**Exercise objective**
Repeat exactly the lines from the start of the entries below through the line containing "H=1.016; ZC=2.431; D=3.956;". Omit the rest.

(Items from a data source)
──────────

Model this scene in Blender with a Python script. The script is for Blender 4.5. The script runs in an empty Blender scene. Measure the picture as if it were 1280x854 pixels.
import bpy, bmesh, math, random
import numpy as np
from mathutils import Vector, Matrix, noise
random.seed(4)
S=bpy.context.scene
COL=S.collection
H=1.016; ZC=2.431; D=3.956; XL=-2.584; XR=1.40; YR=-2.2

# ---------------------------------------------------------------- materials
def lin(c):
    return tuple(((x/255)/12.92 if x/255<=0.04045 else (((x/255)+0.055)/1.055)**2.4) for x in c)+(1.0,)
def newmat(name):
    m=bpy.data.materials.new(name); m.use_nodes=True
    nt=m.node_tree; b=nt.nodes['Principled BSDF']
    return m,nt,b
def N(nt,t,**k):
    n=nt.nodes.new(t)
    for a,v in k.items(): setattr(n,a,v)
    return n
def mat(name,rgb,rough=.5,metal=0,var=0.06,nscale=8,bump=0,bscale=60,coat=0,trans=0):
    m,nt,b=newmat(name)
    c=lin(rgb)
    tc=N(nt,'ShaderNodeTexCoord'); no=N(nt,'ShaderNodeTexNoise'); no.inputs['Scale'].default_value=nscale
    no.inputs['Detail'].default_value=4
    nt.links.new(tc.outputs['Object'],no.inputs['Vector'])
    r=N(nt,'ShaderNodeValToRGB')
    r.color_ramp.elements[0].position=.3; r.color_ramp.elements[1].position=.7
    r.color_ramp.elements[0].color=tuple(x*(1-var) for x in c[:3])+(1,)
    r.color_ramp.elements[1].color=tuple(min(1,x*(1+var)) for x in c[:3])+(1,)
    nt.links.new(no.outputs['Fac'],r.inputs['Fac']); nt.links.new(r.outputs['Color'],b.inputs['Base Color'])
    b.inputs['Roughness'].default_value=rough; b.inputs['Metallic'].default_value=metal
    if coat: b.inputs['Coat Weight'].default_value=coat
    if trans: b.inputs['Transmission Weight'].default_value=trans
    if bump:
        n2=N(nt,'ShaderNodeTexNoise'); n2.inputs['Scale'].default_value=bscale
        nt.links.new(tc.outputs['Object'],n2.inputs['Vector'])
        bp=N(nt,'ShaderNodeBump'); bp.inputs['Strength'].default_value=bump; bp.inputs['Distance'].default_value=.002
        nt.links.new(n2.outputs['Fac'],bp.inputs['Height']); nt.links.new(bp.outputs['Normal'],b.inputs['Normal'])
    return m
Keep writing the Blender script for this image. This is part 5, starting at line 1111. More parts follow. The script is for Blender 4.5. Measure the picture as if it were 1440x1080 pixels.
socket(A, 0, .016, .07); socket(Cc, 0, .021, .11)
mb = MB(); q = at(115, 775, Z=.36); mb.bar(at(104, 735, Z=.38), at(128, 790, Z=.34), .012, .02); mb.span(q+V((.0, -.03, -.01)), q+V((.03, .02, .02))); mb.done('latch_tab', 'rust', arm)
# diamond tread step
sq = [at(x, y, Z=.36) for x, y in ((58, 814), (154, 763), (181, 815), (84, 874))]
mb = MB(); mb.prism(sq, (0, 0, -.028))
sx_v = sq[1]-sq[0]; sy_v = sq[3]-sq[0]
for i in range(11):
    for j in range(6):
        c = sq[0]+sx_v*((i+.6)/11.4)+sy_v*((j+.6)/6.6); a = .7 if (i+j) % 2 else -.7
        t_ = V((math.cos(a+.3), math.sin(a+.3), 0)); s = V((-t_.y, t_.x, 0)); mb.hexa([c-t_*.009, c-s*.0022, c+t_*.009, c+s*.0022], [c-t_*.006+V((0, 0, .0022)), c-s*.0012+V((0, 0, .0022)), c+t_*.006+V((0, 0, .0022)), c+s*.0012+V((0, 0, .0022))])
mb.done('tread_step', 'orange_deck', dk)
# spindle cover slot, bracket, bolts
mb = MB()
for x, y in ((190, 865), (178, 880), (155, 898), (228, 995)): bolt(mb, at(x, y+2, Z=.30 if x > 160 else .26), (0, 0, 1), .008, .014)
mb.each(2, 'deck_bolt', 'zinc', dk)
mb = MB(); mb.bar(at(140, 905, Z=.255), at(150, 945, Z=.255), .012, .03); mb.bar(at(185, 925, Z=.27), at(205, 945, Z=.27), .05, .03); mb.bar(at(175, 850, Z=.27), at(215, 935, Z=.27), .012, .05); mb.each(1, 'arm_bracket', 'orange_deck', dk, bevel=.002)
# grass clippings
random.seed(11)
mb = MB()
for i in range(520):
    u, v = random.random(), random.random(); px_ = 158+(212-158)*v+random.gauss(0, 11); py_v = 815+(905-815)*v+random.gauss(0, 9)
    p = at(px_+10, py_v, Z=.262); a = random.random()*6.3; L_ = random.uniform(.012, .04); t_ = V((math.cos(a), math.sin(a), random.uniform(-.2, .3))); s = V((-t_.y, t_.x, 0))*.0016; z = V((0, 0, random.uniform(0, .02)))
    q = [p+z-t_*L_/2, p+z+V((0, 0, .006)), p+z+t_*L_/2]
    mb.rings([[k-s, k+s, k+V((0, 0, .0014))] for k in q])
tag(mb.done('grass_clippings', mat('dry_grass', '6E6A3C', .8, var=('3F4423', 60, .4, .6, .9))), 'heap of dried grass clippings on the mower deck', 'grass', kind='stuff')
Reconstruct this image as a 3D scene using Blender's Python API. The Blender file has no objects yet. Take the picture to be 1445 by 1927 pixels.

──────────

**Answer to this exercise**
Model this scene in Blender with a Python script. The script is for Blender 4.5. The script runs in an empty Blender scene. Measure the picture as if it were 1280x854 pixels.
import bpy, bmesh, math, random
import numpy as np
from mathutils import Vector, Matrix, noise
random.seed(4)
S=bpy.context.scene
COL=S.collection
H=1.016; ZC=2.431; D=3.956; XL=-2.584; XR=1.40; YR=-2.2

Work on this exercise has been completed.